T

TAFT, HENRY WATERS. Occasional papers and addresses of an American lawyer. *$2.50 (2½c) Macmillan 304

20–10712

Of these addresses the author says, in his long introduction, that “the march of events has been so rapid that little more than a historic interest now attaches to the subjects they deal with,” but he hopes they may stimulate the younger members of the legal profession to greater effort in promoting the effective administration of justice and in the duties of citizenship. The contents, in part, are: Address to the Harvard law school students delivered in 1908; Some responsibilities of the American lawyer; The bar in the war; Report of the war committee; Aspects of bolshevism and Americanism; The League of nations; Sovereignty, constitutionality and the Monroe doctrine; What is to be done with our railroads? Some of the papers appeared in the New York Times.

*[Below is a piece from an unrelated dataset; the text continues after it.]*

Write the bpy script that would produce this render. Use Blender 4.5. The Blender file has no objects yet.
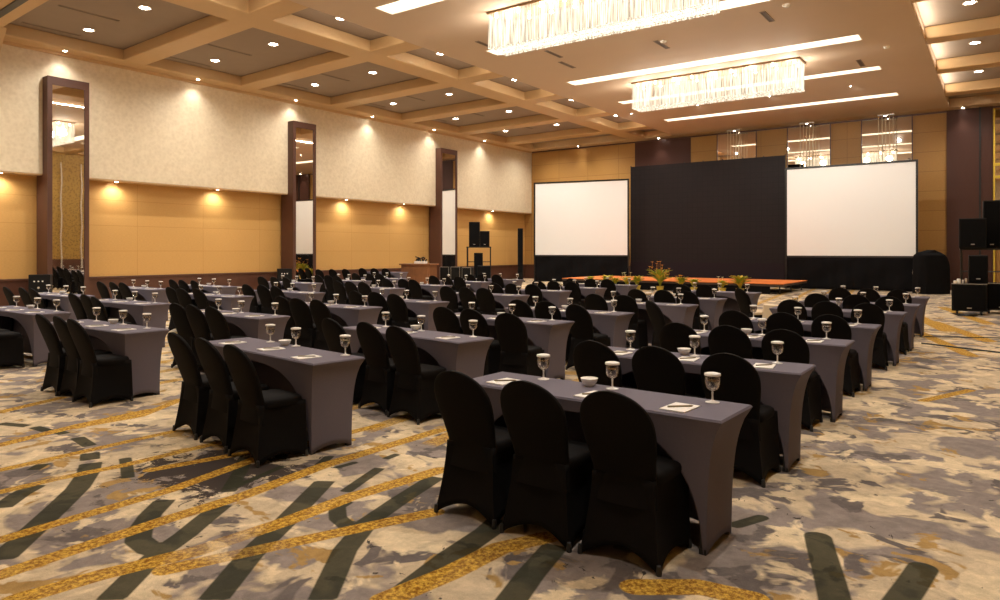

“Mr Taft brings to his consideration of these subjects sound information and a forceful dignity of judgment.”

+ Ind 105:171 F 12 ’21 40w

“A fresh, clear viewpoint, together with that true liberalism which is the fruit of independent thought, makes these essays enjoyable. One of the most interesting of all is the introduction, in which there are some critical and friendly estimates of Theodore Roosevelt and of some of the things proposed by him—these latter more critical and not quite so friendly, though never ungenerous or unfair.”

+ N Y Times p19 S 12 ’20 2100w

“They are uniformly clear, good tempered, and conservatively progressive.”